### PROBLEM DETAILS
Repeat each line of the material exactly.

### DATA SHOWN
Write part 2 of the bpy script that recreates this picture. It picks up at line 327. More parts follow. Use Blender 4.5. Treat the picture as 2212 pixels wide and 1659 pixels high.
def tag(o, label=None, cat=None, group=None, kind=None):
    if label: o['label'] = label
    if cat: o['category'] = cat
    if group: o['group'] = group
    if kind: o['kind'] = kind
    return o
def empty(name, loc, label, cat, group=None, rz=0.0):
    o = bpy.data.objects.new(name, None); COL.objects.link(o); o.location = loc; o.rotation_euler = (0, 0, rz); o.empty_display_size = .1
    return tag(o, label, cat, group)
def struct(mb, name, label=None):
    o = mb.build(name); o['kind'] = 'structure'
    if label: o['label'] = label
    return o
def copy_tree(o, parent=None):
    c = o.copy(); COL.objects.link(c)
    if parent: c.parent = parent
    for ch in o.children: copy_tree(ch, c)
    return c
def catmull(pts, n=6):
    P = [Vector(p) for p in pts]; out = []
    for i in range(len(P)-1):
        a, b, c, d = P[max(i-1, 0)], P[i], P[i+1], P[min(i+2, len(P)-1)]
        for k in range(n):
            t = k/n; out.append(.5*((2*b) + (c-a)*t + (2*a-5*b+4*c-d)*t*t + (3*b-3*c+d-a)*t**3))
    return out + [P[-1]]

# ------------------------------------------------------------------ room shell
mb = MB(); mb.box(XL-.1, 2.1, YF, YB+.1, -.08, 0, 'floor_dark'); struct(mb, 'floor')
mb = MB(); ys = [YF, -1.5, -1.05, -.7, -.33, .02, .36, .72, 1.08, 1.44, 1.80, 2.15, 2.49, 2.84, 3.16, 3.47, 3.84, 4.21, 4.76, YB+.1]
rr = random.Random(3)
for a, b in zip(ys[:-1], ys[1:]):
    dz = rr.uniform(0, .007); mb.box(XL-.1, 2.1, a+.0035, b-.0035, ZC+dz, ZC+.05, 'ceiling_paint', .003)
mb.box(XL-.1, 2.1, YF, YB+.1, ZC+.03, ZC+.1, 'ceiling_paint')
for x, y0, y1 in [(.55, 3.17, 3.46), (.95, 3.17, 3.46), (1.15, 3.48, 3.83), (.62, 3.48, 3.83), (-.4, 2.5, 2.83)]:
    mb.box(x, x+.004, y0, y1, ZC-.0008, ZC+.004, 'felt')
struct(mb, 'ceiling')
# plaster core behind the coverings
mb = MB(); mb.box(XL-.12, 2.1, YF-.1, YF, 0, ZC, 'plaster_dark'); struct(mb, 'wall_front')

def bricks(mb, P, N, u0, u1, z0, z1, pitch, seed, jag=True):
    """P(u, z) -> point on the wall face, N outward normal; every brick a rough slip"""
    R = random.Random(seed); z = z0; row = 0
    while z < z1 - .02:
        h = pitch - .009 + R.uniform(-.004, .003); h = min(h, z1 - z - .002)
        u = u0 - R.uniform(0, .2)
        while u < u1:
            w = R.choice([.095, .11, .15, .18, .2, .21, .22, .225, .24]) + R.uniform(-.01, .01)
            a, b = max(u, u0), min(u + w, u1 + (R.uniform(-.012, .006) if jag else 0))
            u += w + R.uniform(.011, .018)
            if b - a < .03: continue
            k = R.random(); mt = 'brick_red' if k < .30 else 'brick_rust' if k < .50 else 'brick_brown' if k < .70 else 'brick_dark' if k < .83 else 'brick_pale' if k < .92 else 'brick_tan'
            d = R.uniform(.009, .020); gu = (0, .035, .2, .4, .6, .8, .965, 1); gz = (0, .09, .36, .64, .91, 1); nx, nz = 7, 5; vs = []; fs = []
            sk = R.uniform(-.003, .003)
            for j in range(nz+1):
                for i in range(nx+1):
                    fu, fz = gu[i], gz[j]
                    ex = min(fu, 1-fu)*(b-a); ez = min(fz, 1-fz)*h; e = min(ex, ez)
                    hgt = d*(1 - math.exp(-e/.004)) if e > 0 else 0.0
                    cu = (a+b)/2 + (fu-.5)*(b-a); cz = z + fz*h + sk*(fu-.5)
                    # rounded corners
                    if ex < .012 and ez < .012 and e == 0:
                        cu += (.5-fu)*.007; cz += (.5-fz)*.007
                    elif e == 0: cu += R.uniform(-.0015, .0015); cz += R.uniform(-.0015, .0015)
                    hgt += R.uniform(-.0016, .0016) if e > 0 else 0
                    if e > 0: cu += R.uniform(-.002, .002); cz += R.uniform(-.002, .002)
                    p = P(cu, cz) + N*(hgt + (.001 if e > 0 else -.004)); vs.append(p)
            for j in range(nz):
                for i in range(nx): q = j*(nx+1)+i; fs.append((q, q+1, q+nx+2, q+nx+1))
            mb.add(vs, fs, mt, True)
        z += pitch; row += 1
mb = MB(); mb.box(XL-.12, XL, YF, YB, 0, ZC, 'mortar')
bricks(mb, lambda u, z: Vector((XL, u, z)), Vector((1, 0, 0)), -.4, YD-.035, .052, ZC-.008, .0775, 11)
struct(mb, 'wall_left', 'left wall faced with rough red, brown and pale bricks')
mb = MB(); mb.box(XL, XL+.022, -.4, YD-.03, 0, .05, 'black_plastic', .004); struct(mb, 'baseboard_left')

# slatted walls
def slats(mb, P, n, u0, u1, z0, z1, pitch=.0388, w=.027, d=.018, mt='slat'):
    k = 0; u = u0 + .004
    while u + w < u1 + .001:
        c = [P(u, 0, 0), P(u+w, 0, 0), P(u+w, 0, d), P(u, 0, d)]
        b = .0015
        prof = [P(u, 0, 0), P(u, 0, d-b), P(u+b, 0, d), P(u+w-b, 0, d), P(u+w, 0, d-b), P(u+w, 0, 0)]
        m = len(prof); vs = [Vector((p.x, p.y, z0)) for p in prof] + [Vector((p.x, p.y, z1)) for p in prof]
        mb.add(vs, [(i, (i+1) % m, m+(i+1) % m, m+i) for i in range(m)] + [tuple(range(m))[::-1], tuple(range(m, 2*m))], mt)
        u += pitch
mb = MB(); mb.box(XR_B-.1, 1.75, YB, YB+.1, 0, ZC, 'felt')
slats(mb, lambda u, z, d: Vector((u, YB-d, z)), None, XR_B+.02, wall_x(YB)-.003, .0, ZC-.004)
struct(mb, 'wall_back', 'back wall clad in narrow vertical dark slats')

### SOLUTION
Write part 2 of the bpy script that recreates this picture. It picks up at line 327. More parts follow. Use Blender 4.5. Treat the picture as 2212 pixels wide and 1659 pixels high.
def tag(o, label=None, cat=None, group=None, kind=None):
    if label: o['label'] = label
    if cat: o['category'] = cat
    if group: o['group'] = group
    if kind: o['kind'] = kind
    return o
def empty(name, loc, label, cat, group=None, rz=0.0):
    o = bpy.data.objects.new(name, None); COL.objects.link(o); o.location = loc; o.rotation_euler = (0, 0, rz); o.empty_display_size = .1
    return tag(o, label, cat, group)
def struct(mb, name, label=None):
    o = mb.build(name); o['kind'] = 'structure'
    if label: o['label'] = label
    return o
def copy_tree(o, parent=None):
    c = o.copy(); COL.objects.link(c)
    if parent: c.parent = parent
    for ch in o.children: copy_tree(ch, c)
    return c
def catmull(pts, n=6):
    P = [Vector(p) for p in pts]; out = []
    for i in range(len(P)-1):
        a, b, c, d = P[max(i-1, 0)], P[i], P[i+1], P[min(i+2, len(P)-1)]
        for k in range(n):
            t = k/n; out.append(.5*((2*b) + (c-a)*t + (2*a-5*b+4*c-d)*t*t + (3*b-3*c+d-a)*t**3))
    return out + [P[-1]]

# ------------------------------------------------------------------ room shell
mb = MB(); mb.box(XL-.1, 2.1, YF, YB+.1, -.08, 0, 'floor_dark'); struct(mb, 'floor')
mb = MB(); ys = [YF, -1.5, -1.05, -.7, -.33, .02, .36, .72, 1.08, 1.44, 1.80, 2.15, 2.49, 2.84, 3.16, 3.47, 3.84, 4.21, 4.76, YB+.1]
rr = random.Random(3)
for a, b in zip(ys[:-1], ys[1:]):
    dz = rr.uniform(0, .007); mb.box(XL-.1, 2.1, a+.0035, b-.0035, ZC+dz, ZC+.05, 'ceiling_paint', .003)
mb.box(XL-.1, 2.1, YF, YB+.1, ZC+.03, ZC+.1, 'ceiling_paint')
for x, y0, y1 in [(.55, 3.17, 3.46), (.95, 3.17, 3.46), (1.15, 3.48, 3.83), (.62, 3.48, 3.83), (-.4, 2.5, 2.83)]:
    mb.box(x, x+.004, y0, y1, ZC-.0008, ZC+.004, 'felt')
struct(mb, 'ceiling')
# plaster core behind the coverings
mb = MB(); mb.box(XL-.12, 2.1, YF-.1, YF, 0, ZC, 'plaster_dark'); struct(mb, 'wall_front')

def bricks(mb, P, N, u0, u1, z0, z1, pitch, seed, jag=True):
    """P(u, z) -> point on the wall face, N outward normal; every brick a rough slip"""
    R = random.Random(seed); z = z0; row = 0
    while z < z1 - .02:
        h = pitch - .009 + R.uniform(-.004, .003); h = min(h, z1 - z - .002)
        u = u0 - R.uniform(0, .2)
        while u < u1:
            w = R.choice([.095, .11, .15, .18, .2, .21, .22, .225, .24]) + R.uniform(-.01, .01)
            a, b = max(u, u0), min(u + w, u1 + (R.uniform(-.012, .006) if jag else 0))
            u += w + R.uniform(.011, .018)
            if b - a < .03: continue
            k = R.random(); mt = 'brick_red' if k < .30 else 'brick_rust' if k < .50 else 'brick_brown' if k < .70 else 'brick_dark' if k < .83 else 'brick_pale' if k < .92 else 'brick_tan'
            d = R.uniform(.009, .020); gu = (0, .035, .2, .4, .6, .8, .965, 1); gz = (0, .09, .36, .64, .91, 1); nx, nz = 7, 5; vs = []; fs = []
            sk = R.uniform(-.003, .003)
            for j in range(nz+1):
                for i in range(nx+1):
                    fu, fz = gu[i], gz[j]
                    ex = min(fu, 1-fu)*(b-a); ez = min(fz, 1-fz)*h; e = min(ex, ez)
                    hgt = d*(1 - math.exp(-e/.004)) if e > 0 else 0.0
                    cu = (a+b)/2 + (fu-.5)*(b-a); cz = z + fz*h + sk*(fu-.5)
                    # rounded corners
                    if ex < .012 and ez < .012 and e == 0:
                        cu += (.5-fu)*.007; cz += (.5-fz)*.007
                    elif e == 0: cu += R.uniform(-.0015, .0015); cz += R.uniform(-.0015, .0015)
                    hgt += R.uniform(-.0016, .0016) if e > 0 else 0
                    if e > 0: cu += R.uniform(-.002, .002); cz += R.uniform(-.002, .002)
                    p = P(cu, cz) + N*(hgt + (.001 if e > 0 else -.004)); vs.append(p)
            for j in range(nz):
                for i in range(nx): q = j*(nx+1)+i; fs.append((q, q+1, q+nx+2, q+nx+1))
            mb.add(vs, fs, mt, True)
        z += pitch; row += 1
mb = MB(); mb.box(XL-.12, XL, YF, YB, 0, ZC, 'mortar')
bricks(mb, lambda u, z: Vector((XL, u, z)), Vector((1, 0, 0)), -.4, YD-.035, .052, ZC-.008, .0775, 11)
struct(mb, 'wall_left', 'left wall faced with rough red, brown and pale bricks')
mb = MB(); mb.box(XL, XL+.022, -.4, YD-.03, 0, .05, 'black_plastic', .004); struct(mb, 'baseboard_left')

# slatted walls
def slats(mb, P, n, u0, u1, z0, z1, pitch=.0388, w=.027, d=.018, mt='slat'):
    k = 0; u = u0 + .004
    while u + w < u1 + .001:
        c = [P(u, 0, 0), P(u+w, 0, 0), P(u+w, 0, d), P(u, 0, d)]
        b = .0015
        prof = [P(u, 0, 0), P(u, 0, d-b), P(u+b, 0, d), P(u+w-b, 0, d), P(u+w, 0, d-b), P(u+w, 0, 0)]
        m = len(prof); vs = [Vector((p.x, p.y, z0)) for p in prof] + [Vector((p.x, p.y, z1)) for p in prof]
        mb.add(vs, [(i, (i+1) % m, m+(i+1) % m, m+i) for i in range(m)] + [tuple(range(m))[::-1], tuple(range(m, 2*m))], mt)
        u += pitch
mb = MB(); mb.box(XR_B-.1, 1.75, YB, YB+.1, 0, ZC, 'felt')
slats(mb, lambda u, z, d: Vector((u, YB-d, z)), None, XR_B+.02, wall_x(YB)-.003, .0, ZC-.004)
struct(mb, 'wall_back', 'back wall clad in narrow vertical dark slats')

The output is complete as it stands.